2. However, neither of the two subsets I specify are connected sets (they consist, so to speak, of isolated points), something that is peculiar for the one-variable case, but not for higher dimensional cases (the x-axis is a connected set, and so is the y-axis).


3. Well, $$\frac{ \partial f }{ \partial x } \frac{ \partial f}{ \partial x}$$ constrains us to only look at how f behaves along the x-axis, (or along an axis parallell to that).
It does NOT take into account how we may approach a point further along the x-axis by LEAVING the x-axis, and then rejoin it at some other point.
And it is precisely this restricted perspective of the partial derivative(s) that make it possible that all partial derivatives exists, even though the function remains non-differentiable at some point.

 

[arildno]

That's probably it.

Anyhow.

What is the truly essential idea about "continuity"?
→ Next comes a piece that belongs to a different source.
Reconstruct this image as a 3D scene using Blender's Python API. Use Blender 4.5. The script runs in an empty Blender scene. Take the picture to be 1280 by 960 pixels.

It is that if you are "close enough" in your argument space of values, you'll be "close enough" in your space of function values.

But, if your argument space is not a line, but a plane, being "close enough" to some point is to be within some circle of sufficiently tiny radius to that point.
Is that clear?

Take the function $$f(x,y)=x^{2}+y^{2}$$
How can we prove that this is continuous everywhere?

Well, if we pick a point $$(x_[0},y_{0}$$, any other point in the plane can be represented as $$x_{0}+r\cos\theta,y_{0}+r\sin\theta$$.

Now, we look at the difference between the assumed limit $$L=x_{0}^{2}+y_{0}^{2}$$ (i.e, what it needs to be if continuous), and the general expression of f:

$$|(x_{0}+r\cos\theta)^{2}+(y_{0}+r\sin\theta)^{2}-x_{0}^{2}-y_{0}^{2}|=r|2x_{0}\cos\theta+2y_{0}\sin\theta+r|$$, an expression that:

Strictly vanishes when r goes to zero, wholly independent of the angle (which will be different for different paths towards our point)!

Thus, we have proven continuity of the function.Now, tell me if this is OK, and ikf it is, we can go on with the derivatives for higher-dimensional functions.

 

[elementbrdr]

I think I follow your explanation, though I doubt I could personally prove the continuity of other functions. But the basic idea in this case is that lim r->0 = x^2 + y^2. Conceptually this means that, for any point within the function's range is continuous with every other point within an arbitrarily large radius within a certain tolerance for error. And you could formalize this in the same way that a limit is precisely defined for single variable functions by showing a necessary relationship between the variance of (x,y) and f(x,y).